With the growth of the publishing industry in India, there are also signs of a corporatization of publishing operations which is shutting out smaller voices or books that never aspired to sell huge numbers. The attention of all concerned — chain book stores, distributors, publishing bosses, book review editors, are the books that make the most noise – bigger advances, more glitzy launches attended by bigger celebrities and leading to spectacular sales. Ursula K Le Guin, an incredibly sensitive author writing both science fiction and fantasy spoke thus about the problems of this kind of publishing in the Harpers Weekly (2008) "until the corporate takeovers, publishers did not expect expansion; they were quite happy if their supply and demand ran parallel, if their books sold steadily, flatly. How can you make book sales expand endlessly, like the American waistline?"
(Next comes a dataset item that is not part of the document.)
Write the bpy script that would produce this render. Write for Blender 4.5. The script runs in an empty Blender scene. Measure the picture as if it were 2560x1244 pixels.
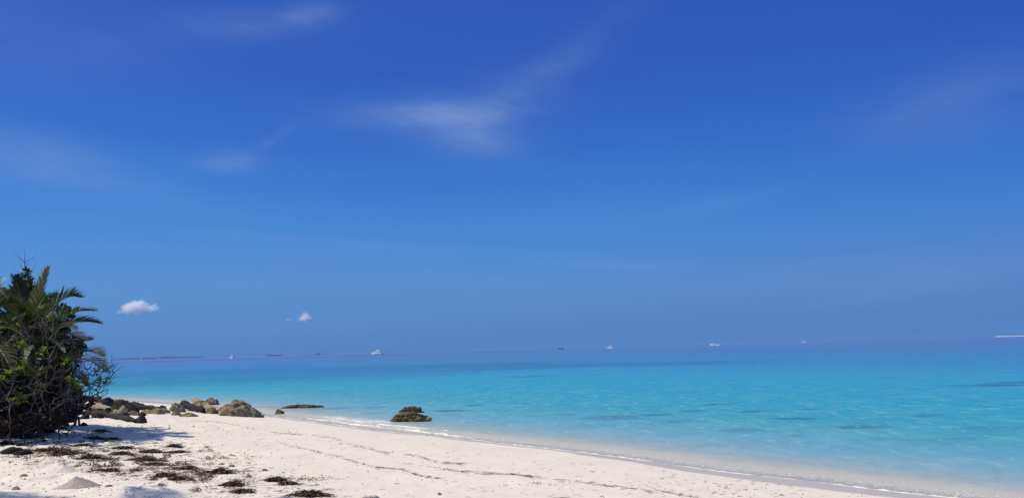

The period that witnessed the increasing presence of big international publishing companies in India, has also seen the emergence of many new independent publishing ventures and the continued, vocal presence of older ones. Their experiences go beyond the standard retelling of the story of "big corporate bullies" and "victim stories" of independents being pushed out of the publishing playground. But these are small stories, and will not make a spectacle, a sensation or a tehelka.

Joseph Mathai is based in Delhi as an independent researcher with diverse interests and many years of involvement in environment, civil rights, pedagogy and politics. Professionally he has been in publishing for more than sixteen years.